Agora que a cabeça me ficou literalmente
fresquinha, concluo que na relação eu-volante, encontrarei sempre alguma coisa
nova para acrescentar à longa enumeração de despropósitos. Portanto, vou
assestar baterias a outro tema – saturei deste – e abandonar o assunto sem o
esgotar. Consola-me a ideia de que um filósofo - Giorgio Agamben – partilha da
minha opinião: nos seus livros, os temas não estão fechados. E cita Giacometti,
“nunca terminas uma pintura, abandona-la”. Prefiro este sentido de inacabado, o
inconcluso fustiga-me mais que o encerrado, o completo, o final. O imutável sem
acrescentos é inumano. E bastante desumano.
Não deixo o tema com um episódio-chave, mas
com excertos de dois, que não amiúdo. Pálido será este acrescento, que as
minhas experiências com volantes são mais o eu que o eles.
Certo dia em que fui mais cedo para
o trabalho, encontrei uma garota conhecida, abrandei, rodei o manípulo do vidro,
pus a cabecinha de fora a chamá-la pelo nome e logo lhe ofereci boleia. Ela aceitou
contente, riso aberto, o horário e o local de trabalho eram comuns. Sentou-se e
fui guiando devagar, na busca de um lugar onde proceder à inversão de marcha.
Passara vezes sem conta nessa rua em corrida para um comboio.
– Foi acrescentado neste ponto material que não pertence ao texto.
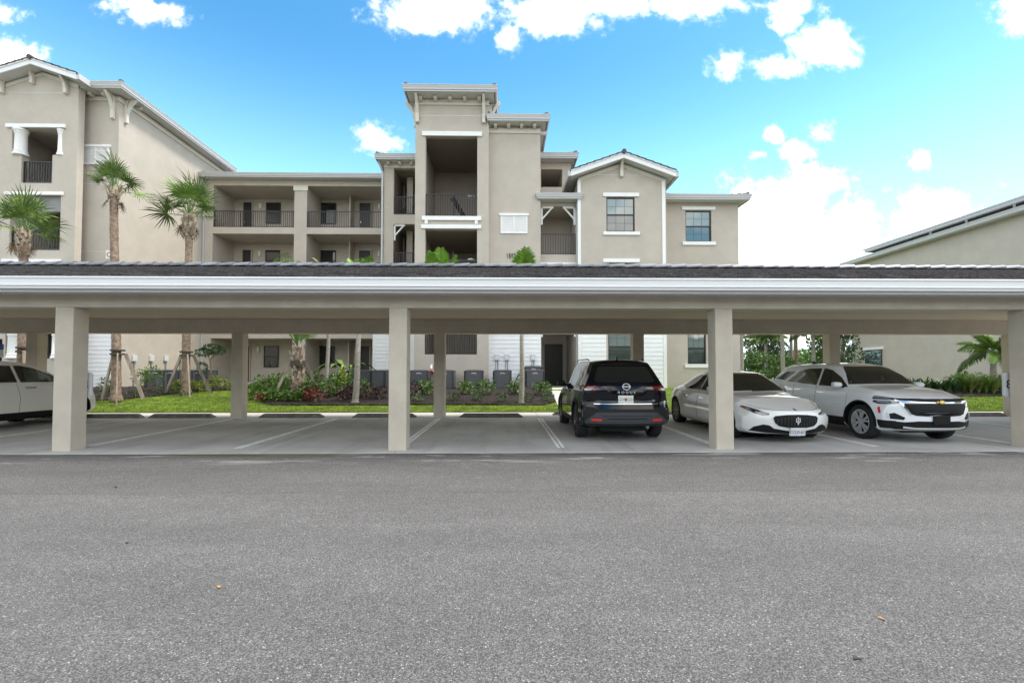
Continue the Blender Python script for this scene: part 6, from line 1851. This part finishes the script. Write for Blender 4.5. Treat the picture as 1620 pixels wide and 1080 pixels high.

Porém, a perspectiva
de um pedestre da minha qualidade, em nada favorece o eu condutor, era como se
nunca a tivesse pisado. A garota ia-me assinalando os edifícios um a um, havia sol,
a manhã augurava um dia luminoso e seguíamos contentes e descontraídas. Já íamos
quase no final da rua quando vi um portão aberto e o julguei oportuno para o
que me interessava. Porém, tal como na noite de chuva – o problema não foi ser
noite nem haver chuva –, encostei demais. E, claro, repeti tudo, travei e saí
do carro. E ele não desencostou. Estava ali, coladinho no portão. A fixidez das
coisas pode ser apavorante.
Entretanto,
a minha companheira saiu, mirou a asneira e disse muito descansada, eu ainda
não tirei a carta nem tenho nada com isso, mas já riscou o carro. E foi
sentar-se no seu lugar, sorriso um tudo nada mais curto. Quanto a mim iniciara
a fase de suor abundante, mãos viscosas por inteiro. Entrei, saí, voltei a entrar…
A
pendura, muito mais nova mas com bastante mais senso que eu, já estamos atrasadas e não pode deixar o carro assim, não sei se reparou mas está
um bocado atravessado na estrada. Cada vez mais aflita, confirmei a sua
afirmação e fui de novo verificar o portão. Pousei-lhe o meu extremo de atenção
e reparei que tinha uma estrutura em madeira a toda a volta e o resto eram
quadrados de arame ondulado, outrora verdes. Apliquei a receita de meu pai. Sem
resultado. O palerma não se afastou nem um bocadinho. Já a contrarrelógio que o
tempo escasseava, sentei-me de novo a matutar. De repente, viro-me para a garota
e, Maria João, de quem é o terreno? Ela, não sei, está sempre assim de portão
aberto, mas não me parece que viva aí alguém. Saímos a averiguar.
Espreitámos.
Lá dentro crescia um matagal onde duas ou três cabras sem pernas mastigavam um
contentamento clorofílico. Olhei a garota a medi-la enquanto sentia o suor a
correr nos escaninhos mais imprevistos (não era só costas abaixo, não) e
adiantei, se a gente arrancar o portão deste lado? As traves estão todas podres
– e a apontar um lugar - Deixo-as aqui
para o caso disto fazer falta. Ela a abrir a porta do carro num desejo quase
perverso de estar sentada, a monologar, eu não vi nada, nem sei de nada, pode fazer o que
quiser que eu não vejo; - e num desabafo sussurrado - ai se a minha mãe sabe. Então eu, uma
mulher cheia da força dos fracos, sem olhar para lado nenhum senão para o barrote,
arranquei o bocado que oprimia a minha manobra, coloquei os despojos muito
direitos ao lado da ombreira do portão, terminei a manobra e fomos ao nosso
destino.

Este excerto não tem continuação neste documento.